Would you quote the material below from its first line through the line containing "COL = sc.collection", exactly and with both ends included?

* BEGIN Records shown *

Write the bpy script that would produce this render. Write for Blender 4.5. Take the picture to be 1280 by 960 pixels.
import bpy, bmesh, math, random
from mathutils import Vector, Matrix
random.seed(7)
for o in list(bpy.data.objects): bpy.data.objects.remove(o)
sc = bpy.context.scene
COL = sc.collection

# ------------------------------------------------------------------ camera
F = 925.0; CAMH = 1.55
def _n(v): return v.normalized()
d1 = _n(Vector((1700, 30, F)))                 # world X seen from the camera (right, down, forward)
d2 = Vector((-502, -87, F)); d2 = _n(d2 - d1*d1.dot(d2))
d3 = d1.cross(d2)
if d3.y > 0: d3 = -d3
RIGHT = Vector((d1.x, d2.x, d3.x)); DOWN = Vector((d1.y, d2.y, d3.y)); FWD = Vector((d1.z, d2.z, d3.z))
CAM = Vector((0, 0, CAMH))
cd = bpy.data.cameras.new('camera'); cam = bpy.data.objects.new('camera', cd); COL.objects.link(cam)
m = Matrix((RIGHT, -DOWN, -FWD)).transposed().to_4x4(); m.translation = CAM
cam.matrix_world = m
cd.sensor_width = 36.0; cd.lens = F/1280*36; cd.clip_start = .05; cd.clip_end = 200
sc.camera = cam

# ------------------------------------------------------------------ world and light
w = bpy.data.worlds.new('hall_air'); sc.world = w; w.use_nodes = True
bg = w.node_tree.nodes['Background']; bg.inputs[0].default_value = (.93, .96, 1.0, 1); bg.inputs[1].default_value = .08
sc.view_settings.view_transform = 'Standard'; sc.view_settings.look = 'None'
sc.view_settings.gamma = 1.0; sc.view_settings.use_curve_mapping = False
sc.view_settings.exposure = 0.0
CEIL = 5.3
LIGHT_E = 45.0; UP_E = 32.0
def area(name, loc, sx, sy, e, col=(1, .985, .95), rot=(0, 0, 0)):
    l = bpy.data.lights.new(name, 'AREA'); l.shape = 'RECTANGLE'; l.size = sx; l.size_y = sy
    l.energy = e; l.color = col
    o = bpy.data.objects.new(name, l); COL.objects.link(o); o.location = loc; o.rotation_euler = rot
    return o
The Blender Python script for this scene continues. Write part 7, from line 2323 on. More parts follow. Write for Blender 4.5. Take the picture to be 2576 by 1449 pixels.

* END Records shown *

- **Finished exercise**:
Write the bpy script that would produce this render. Write for Blender 4.5. Take the picture to be 1280 by 960 pixels.
import bpy, bmesh, math, random
from mathutils import Vector, Matrix
random.seed(7)
for o in list(bpy.data.objects): bpy.data.objects.remove(o)
sc = bpy.context.scene
COL = sc.collection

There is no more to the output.